┌────────
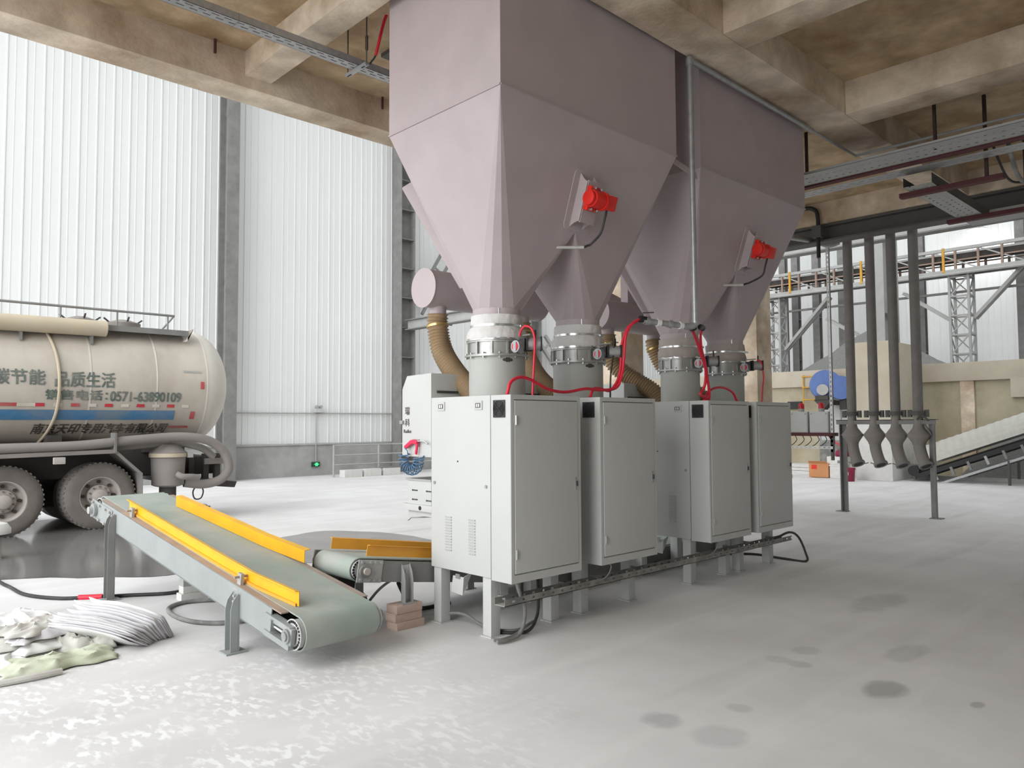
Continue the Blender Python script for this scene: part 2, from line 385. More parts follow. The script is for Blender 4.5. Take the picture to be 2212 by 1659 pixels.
# ---- steel columns against the back wall
def i_column(name, lab, x, y, z0, z1, flange, depth, axis, mt='steel_grey', stiff=0, group=None, tf=.03):
    t = thing(name, lab, 'column', (x, y, z0), group)
    if axis == 'x':   # flanges face +-x, web parallel to the wall
        for sx in (-1, 1): MB().box(x + sx*depth/2 - tf/2, x + sx*depth/2 + tf/2, y - flange/2, y + flange/2, z0, z1).build('flange', mt, t)
        MB().box(x - depth/2, x + depth/2, y + .02, y + .05, z0, z1).build('web', mt, t)
        z = z0 + .8
        while stiff and z < z1:
            MB().box(x - depth/2, x + depth/2, y - flange/2 + .01, y + .02, z, z + .02).build('stiffener', mt, t); z += stiff
    else:
        for sy in (-1, 1): MB().box(x - flange/2, x + flange/2, y + sy*depth/2 - tf/2, y + sy*depth/2 + tf/2, z0, z1).build('flange', mt, t)
        MB().box(x - .015, x + .015, y - depth/2, y + depth/2, z0, z1).build('web', mt, t)
        z = z0 + .8
        while stiff and z < z1:
            MB().box(x - flange/2 + .01, x + flange/2 - .01, y - depth/2, y + depth/2, z, z + .02).build('stiffener', mt, t); z += stiff
    return t
i_column('steel_column', 'grey steel column on the white back wall just behind the tanker tail', 9.05, 21.12, 0, 14, .36, .5, 'y')
i_column('steel_column', 'ribbed grey steel column on the white wall at the hopper\'s left edge', 15.1, 21.05, 0, 14, .5, .55, 'x', stiff=1.0)
i_column('steel_column', 'grey steel column on the back wall half hidden between the hopper legs', 21.25, 21.05, 0, 14, .5, .55, 'x', stiff=1.0)
# tie beam from the wall column towards the platform
t = thing('tie_beam', 'grey steel beam running from the ribbed wall column in behind the hopper', 'beam', (15.1, 15, 4.75))
MB().box(14.95, 15.25, 10, 20.8, 5.03, 5.06).build('top_flange', 'steel_grey', t); MB().box(14.95, 15.25, 10, 20.8, 4.72, 4.75).build('bottom_flange', 'steel_grey', t)
MB().box(15.08, 15.12, 10, 20.8, 4.75, 5.03).build('web', 'steel_light', t)
# ladder-like braces
def lattice_brace(lab, p, q, gap, step, mt='steel_grey', sz=.09, name='lattice_brace', group=None):
    p, q = Vector(p), Vector(q); d = (q - p).normalized(); n = Vector((-d.z, 0, d.x)) * gap if abs(d.y) < .3 else Vector((0, -d.z, d.y)) * gap
    t = thing(name, lab, 'brace', p, group)
    for s in (0, 1): MB().bar(p + n*s, q + n*s, sz, sz, (0, 1, 0) if abs(d.y) < .3 else (1, 0, 0)).build('chord', mt, t)
    L = (q - p).length; k = step / 2
    while k < L:
        MB().bar(p + d*k, p + d*k + n, sz*.6, sz*.6, (0, 1, 0) if abs(d.y) < .3 else (1, 0, 0)).build('batten', mt, t); k += step
    return t
lattice_brace('ladder-like steel brace rising to the right beside the hopper\'s left duct', (15.82, 21.0, 5.35), (18.45, 21.0, 9.6), .45, .7)
lattice_brace('ladder-like steel brace sloping down between the two near feed pipes', (21.62, 21.0, 4.75), (24.9, 21.0, 1.4), .45, .75, 'steel_light', .12)
t = thing('brace_bracket', 'small white knee bracket high on the ribbed wall column', 'bracket', (15.1, 20.9, 9.3))
MB().bar((15.15, 20.7, 10.3), (15.75, 20.7, 9.5), .1, .1).build('knee', 'steel_light', t); MB().box(15.0, 15.2, 20.65, 20.8, 10.1, 10.5).build('gusset', 'steel_grey', t)

# wall conduit, emergency lamp and exit sign
t = thing('wall_conduit', 'thin white conduit running level along the back wall above the plinth', 'conduit', (12, 21.33, 1.9))
MB().cyl((9.3, 21.36, 1.93), (14.8, 21.36, 1.93), .022, 8).build('pipe_run', 'steel_light', t); MB().cyl((12.0, 21.36, .45), (12.0, 21.36, 1.93), .018, 8).build('drop', 'steel_light', t)
t = thing('emergency_lamp', 'twin-head white emergency lamp on the back wall conduit', 'lamp', (12.05, 21.3, 1.95))
MB().box(11.93, 12.17, 21.26, 21.38, 1.95, 2.07).build('housing', 'box_paint', t, bevel=.01)
for sx in (-.07, .07): MB().cyl((12.05+sx, 21.24, 2.13), (12.05+sx, 21.34, 2.13), .05, 12).build('head', 'steel_light', t)
t = thing('exit_sign', 'small green glowing exit sign low on the grey plinth', 'sign', (12.0, 21.35, .3))
MB().box(11.87, 12.13, 21.33, 21.4, .28, .42).build('housing', 'exit_dark', t)
MB().box(11.97, 12.05, 21.315, 21.33, .30, .40).build('running_figure', 'exit_green', t)
for s in (-1, 1): MB().prism([(12.01+s*.05, 21.325, .33), (12.01+s*.05, 21.325, .37), (12.01+s*.10, 21.325, .35)], (0, -.01, 0)).build('arrow', 'exit_green', t)
# wall railing
t = thing('railing', 'pale pipe railing in front of the back wall plinth', 'railing', (13.5, 20.3, 0))
for x in (12.0, 13.6, 15.2, 16.8): MB().cyl((x, 20.3, 0), (x, 20.3, .97), .03, 8).build('post', 'steel_light', t)
for z in (.95, .65, .36): MB().cyl((12.0, 20.3, z), (17.0, 20.3, z), .022, 8).build('rail', 'steel_light', t)
for i, (x, lab) in enumerate(((12.42, 'leftmost of the dusty concrete blocks lying by the wall railing'), (13.1, 'middle dusty concrete block lying by the wall railing'), (13.8, 'rightmost dusty concrete block by the railing, with a plank on it'))):
    o = MB().box(x - .31, x + .31, 19.85, 20.15, 0, .22).build('concrete_block', 'dusty_block', bevel=.015); tag(o, lab, 'block', 'concrete blocks by the railing')
tag(MB().box(13.45, 14.2, 19.9, 20.1, .222, .262).build('plank', 'steel_grey', bevel=.005), 'short grey plank lying on the rightmost concrete block', 'plank')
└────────
**Problem requirements**
Give the count of lines that hold the word "from", with nothing added.

**Final result**
3